The result is so perfect that Giorgio Vasari, the great Renaissance art historian contemporary of Michelangelo, wrote: "certainly it is a miracle that a stone from the beginning without any form, has ever been reduced to that perfection that nature hardly forms in the flesh ....".

Such beauty, however, led some contemporaries to attribute the work to a Lombard artist, not believing that such a young sculptor could conceive of such a work. Vasari narrates that the artist hurried to carve his name on the work at night when rumours began to circulate, attributing its paternity to the Lombard sculptor Cristoforo Solari, known as the Hunchback. In response, Michelangelo engraved the words: MICHAEL. ANGELVS. BONAROTVS. FLORENT. FACIEBAT (i.e. "made by the Florentine Michelangelo Buonarroti") on the band crossing Madonna's chest. The Vatican Pietà is the only work that Michelangelo ever signed.

The sculpture was placed in the Chapel of Santa Petronilla on the eve of the jubilee year of 1500, under the pontificate of Pope Alexander VI Borgia. The chapel was dimly lit by natural light and the flickering light of candles. Michelangelo probably worked for weeks on its polishing to make the surface as reflective as possible and prevent the perfect shapes from getting lost in the darkness, losing the play of shadows and lights that he had devised.

 In 1517, with the demolition of the early Christian church for the construction of the new St. Peter's Basilica, the sculpture was moved to other adjacent chapels. It will return to the interior of St. Peter's only in 1749 in the first chapel on the right, where it can still be admired today.

The Pietà attracted popular attention worldwide, particularly in the U.S. again in 1964 when, on the occasion of the Universal Exhibition in New York, the work sailed the ocean to be exhibited in the pavilion of the Vatican State. It will be the first and last time the Pietà left Italy. The work was packed on April 2 and transported to Naples, where it embarked on the transatlantic liner Cristoforo Colombo. Here, it travelled on the ship's deck, guarded by sight and closed inside a floating box so that the work would not be lost in the event of the ship's sinking.

In New York, the Pietà was placed on a stage and admired by over 27 million visitors. Such a thing would no longer be possible today: on returning from America, the Vatican declared the sculpture immovable, decreeing a ban on any loan or movement.
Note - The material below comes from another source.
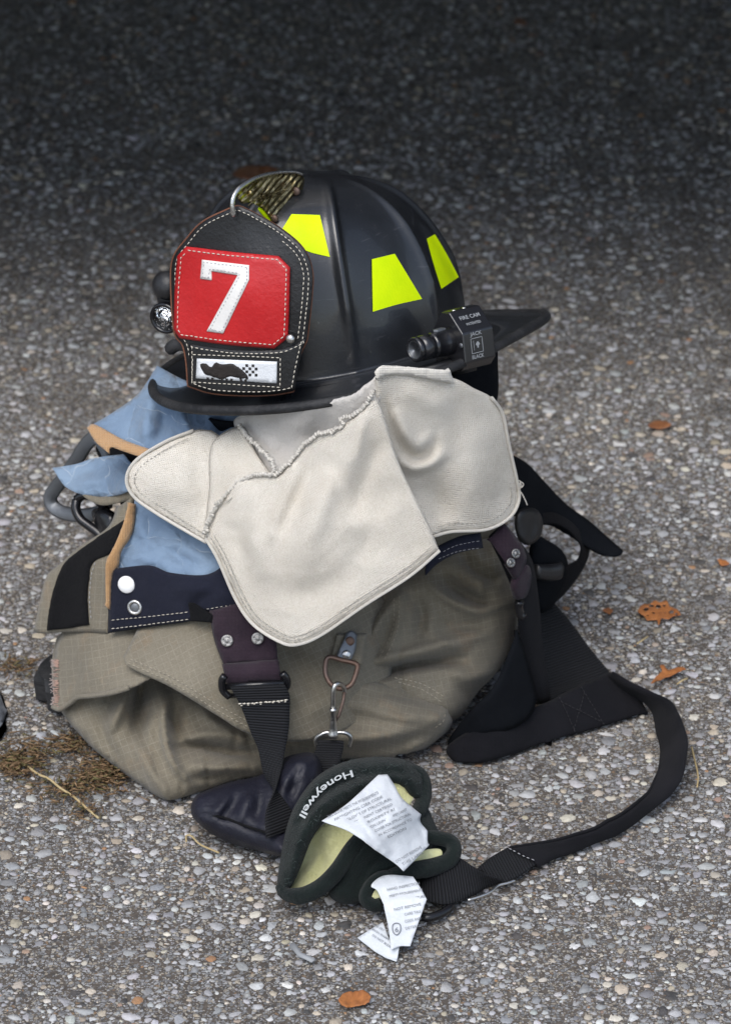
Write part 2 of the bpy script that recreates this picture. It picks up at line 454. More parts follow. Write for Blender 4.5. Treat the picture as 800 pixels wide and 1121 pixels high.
# ripstop shell fabric
m = mat('tan ripstop fabric', (.2, .17, .12), .88, spec=.25, sheen=.15); t = NT(m); uv = t.coord('UV')
wob = t.n('ShaderNodeTexNoise'); wob.inputs['Scale'].default_value = 14; t.l(uv, wob.inputs['Vector'])
av = t.n('ShaderNodeVectorMath'); av.operation = 'MULTIPLY_ADD'; t.l(wob.outputs['Color'], av.inputs[0]); av.inputs[1].default_value = (.012, .012, 0); t.l(uv, av.inputs[2])
n = t.noise(9, 6, .65); base = t.mix(t.ramp(n, [(.3, 0.), (.72, 1.)]), (.138, .120, .085), (.212, .188, .142))
n2 = t.noise(30, 5, .7); base = t.mix(t.ramp(n2, [(.55, 0.), (.8, .5)]), base, (.25, .16, .085))
g = t.math('MAXIMUM', lines(t, (av.outputs[0], 0), .0057, .10), lines(t, (av.outputs[0], 1), .0057, .10))
brk = t.ramp(t.noise(45, 4), [(.35, .15), (.65, 1.)])
base = t.mix(t.math('MULTIPLY', t.math('MULTIPLY', g, brk), .32), base, (.36, .325, .26))
fine = t.noise(800, 2); base = t.mix(.4, base, t.mix(fine, (0, 0, 0), (1, 1, 1)), 'SOFT_LIGHT'); t.color(base)
w1 = t.n('ShaderNodeTexWave'); w1.inputs['Scale'].default_value = 420; t.l(uv, w1.inputs[0])
t.bump(w1.outputs[1], .0002, .6); t.bump(g, .0002, .5); t.bump(t.noise(55, 5, .6), .003, .55); M['tan'] = m
M['cream'] = cloth('cream flannel', (.715, .655, .56), (.775, .73, .645), weave=.0018, sheen=.08, bump=.0005, fsc=850, fuzz=.0014, dirt=(.57, .51, .42), grain=.75)
M['creamgrey'] = cloth('grey flannel underside', (.52, .49, .45), (.6, .57, .53), weave=0, sheen=.4, fuzz=.0012)
M['creamhem'] = cloth('cream binding tape', (.66, .62, .54), (.74, .70, .63), weave=.0014, sheen=.3, bump=.0005)
# quilted liner
m = mat('quilted blue liner', (.16, .26, .42), .75, spec=.3, sheen=.2); t = NT(m); uv = t.coord('UV')
n = t.noise(16, 5); c = t.mix(t.ramp(n, [(.3, 0.), (.7, 1.)]), (.125, .19, .285), (.215, .295, .395))
wob = t.n('ShaderNodeTexNoise'); wob.inputs['Scale'].default_value = 40; t.l(uv, wob.inputs['Vector'])
av = t.n('ShaderNodeVectorMath'); av.operation = 'MULTIPLY_ADD'; t.l(wob.outputs['Color'], av.inputs[0]); av.inputs[1].default_value = (.02, .02, 0); t.l(uv, av.inputs[2])
vo = t.n('ShaderNodeTexVoronoi'); vo.feature = 'DISTANCE_TO_EDGE'; vo.inputs['Scale'].default_value = 26; vo.voronoi_dimensions = '2D'; t.l(av.outputs[0], vo.inputs['Vector'])
ln = t.math('LESS_THAN', vo.outputs[0], .010); c = t.mix(t.math('MULTIPLY', t.math('MULTIPLY', ln, t.ramp(t.noise(50, 3), [(.45, 0.), (.6, 1.)])), .4), c, (.50, .55, .60)); t.color(c)
t.bump(t.ramp(vo.outputs[0], [(0, 0.), (.3, 1.)]), .004, .8); t.bump(t.noise(70, 5), .003, .8); M['blue'] = m
M['orange'] = cloth('tan orange binding', (.44, .245, .105), (.54, .33, .165), weave=.0014, bump=.0006, dirt=(.40, .24, .12))
M['navy'] = cloth('navy waistband cloth', (.010, .0115, .022), (.018, .020, .034), weave=.001, sheen=.05, rough=.8)
M['purple'] = cloth('faded purple webbing tab', (.020, .012, .019), (.038, .025, .034), weave=.0012, sheen=.08)
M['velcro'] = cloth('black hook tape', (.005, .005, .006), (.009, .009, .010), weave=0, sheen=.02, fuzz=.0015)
M['black'] = cloth('black webbing', (.006, .006, .007), (.011, .011, .013), weave=.0016, sheen=.02, bump=.0004, fuzz=.0002, rough=.8)
M['pad'] = cloth('black padded strap cloth', (.0062, .0066, .0085), (.0125, .0122, .0150), weave=.0012, sheen=.03)
M['felt'] = cloth('black felt', (.004, .005, .007), (.007, .008, .010), weave=0, sheen=.0, fuzz=.0006)
# ribbed webbing
m = mat('ribbed black webbing', (.012, .012, .015), .75, spec=.2, sheen=.02); t = NT(m); uv = t.coord('UV')
w1 = t.n('ShaderNodeTexWave'); w1.inputs['Scale'].default_value = 135; w1.inputs['Distortion'].default_value = .4; t.l(uv, w1.inputs[0])
t.color(t.mix(w1.outputs[1], (.005, .005, .006), (.016, .017, .020))); t.bump(w1.outputs[1], .0010); t.bump(t.noise(300, 3), .0004); M['rib'] = m
M['cuff'] = cloth('dark green knit cuff', (.005, .0088, .0085), (.0105, .0165, .015), weave=0, sheen=.10, fuzz=.0022, mott=60)
M['lining'] = cloth('pale yellow lining', (.66, .65, .30), (.76, .75, .43), weave=.0012, sheen=.3, fuzz=.0012)
M['label'] = cloth('white care label', (.58, .61, .64), (.67, .69, .71), weave=.0007, sheen=.1, rough=.7, bump=.0001)
M['ink'] = mat('grey printed ink', (.16, .17, .19), .8)
M['print'] = mat('pale printed lettering', (.42, .44, .44), .8)
def leather(name, a, b, rough=.42, gr=260, bump=.0006, spec=.5):
    m = mat(name, a, rough, spec=spec); t = NT(m)
    t.color(t.mix(t.ramp(t.noise(14, 5), [(.3, 0.), (.75, 1.)]), a, b))
    t.rough(t.ramp(t.noise(25, 5), [(.3, rough-.1), (.75, rough+.16)]))
    t.bump(t.noise(gr, 5, .65), bump); t.bump(t.noise(24, 4), .0018, .5); return m
M['navyleather'] = leather('navy leather', (.008, .0085, .015), (.016, .016, .028), .46, 300, .0008, .35)
M['leather'] = leather('black leather', (.008, .0083, .009), (.014, .0145, .016), .40)
M['red'] = leather('red leather', (.40, .010, .013), (.53, .016, .018), .34)
M['white'] = leather('white leather', (.72, .70, .66), (.79, .77, .74), .5, 300, .0004)
M['rawedge'] = leather('raw brown leather edge', (.10, .035, .018), (.2, .08, .04), .8)
M['thread'] = mat('cream thread', (.62, .57, .48), .8)
M['greythread'] = mat('pale grey thread', (.38, .38, .40), .8)
M['tanthread'] = mat('khaki thread', (.36, .32, .25), .85)
# helmet shell: satin black, rubbed and dusty
m = mat('satin black shell', (.013, .014, .016), .32, spec=.6, coat=.35); t = NT(m)
n = t.noise(18, 7, .7); t.rough(t.ramp(n, [(.3, .25), (.72, .46)]))
du = t.ramp(t.noise(7, 6, .7), [(.42, 0.), (.85, .8)]); c = t.mix(du, (.0095, .0105, .0125), (.028, .031, .036))
sp = t.ramp(t.noise(340, 2, .5), [(.70, 0.), (.76, 1.)]); c = t.mix(t.math('MULTIPLY', sp, .25), c, (.16, .16, .16))
sc = t.n('ShaderNodeTexNoise'); sc.inputs['Scale'].default_value = 30; sc.inputs['Detail'].default_value = 3; t.l(t.coord('Object', (1, 1, 14), (.5, .3, .2)), sc.inputs['Vector'])
t.color(t.mix(t.math('MULTIPLY', t.ramp(sc.outputs[0], [(.66, 0.), (.70, 1.)]), .22), c, (.10, .10, .11))); t.bump(t.noise(420, 3), .00012); t.bump(t.noise(35, 4), .0007, .4); M['shell'] = m
m = mat('worn black rubber', (.02, .021, .022), .6, spec=.35); t = NT(m)
t.color(t.mix(t.ramp(t.noise(30, 6, .7), [(.4, 0.), (.75, 1.)]), (.012, .0125, .014), (.045, .045, .046))); t.bump(t.noise(240, 5), .0012); M['rubber'] = m
m = mat('fluorescent lime tape', (.70, .95, .0), .5, spec=.15); t = NT(m)
v2 = t.n('ShaderNodeTexVoronoi'); v2.inputs['Scale'].default_value = 420; t.l(t.coord(), v2.inputs['Vector'])
t.color(t.mix(t.ramp(t.noise(60, 4), [(.35, 0.), (.8, 1.)]), (.60, .81, .0), (.68, .86, .0))); t.bump(v2.outputs[0], .0002, .4); M['lime'] = m
M['steel'] = leather('worn nickel', (.5, .49, .47), (.66, .65, .62), .3, 400, .0003); M['steel'].node_tree.nodes['Principled BSDF'].inputs['Metallic'].default_value = 1
M['nickel'] = leather('tarnished nickel', (.22, .215, .21), (.42, .41, .39), .5, 500, .0006); M['nickel'].node_tree.nodes['Principled BSDF'].inputs['Metallic'].default_value = 1
M['dull'] = leather('dull grey metal', (.13, .14, .15), (.24, .25, .265), .5, 300, .0004); M['dull'].node_tree.nodes['Principled BSDF'].inputs['Metallic'].default_value = .75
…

No one would have ever imagined that, centuries later, that perfect work would be the subject of a furious attack by a madman. On May 21, 1972, Pentecost Sunday, while Pope Paul VI was preparing to celebrate midday Mass and the basilica was already crowded, to the cry of "I am Jesus Christ, risen from the dead", a Hungarian geologist, Lazlo Tòth, delivered twelve hammer blows on the work, detaching fifty fragments between large and small, with the intention of detaching her head. He would later tell those who questioned him after those excited moments that he intended to destroy the work because he did not recognize the figure of his mother in the appearance of the Virgin, thinking that he was the son. The Pope himself came to the site in dismay, asking ”Was it an act of foolness?”

There was a long debate in the Vatican about the type of restoration: many suggested leaving the face of the Madonna disfigured as a testimony of an era dominated by violence; others preferred a critical restoration, in which the missing or redone parts would be highlighted. In the end, the Vatican Authorities concluded that even the slightest imperfection in the perfect sculpture of Michelangelo would be intolerable, and the statue underwent a delicate and complicated restoration operation with glue and marble powder, bringing it back to its original splendour. Since then, the faithful can only see it through a safety glass, placed seven meters away from the work.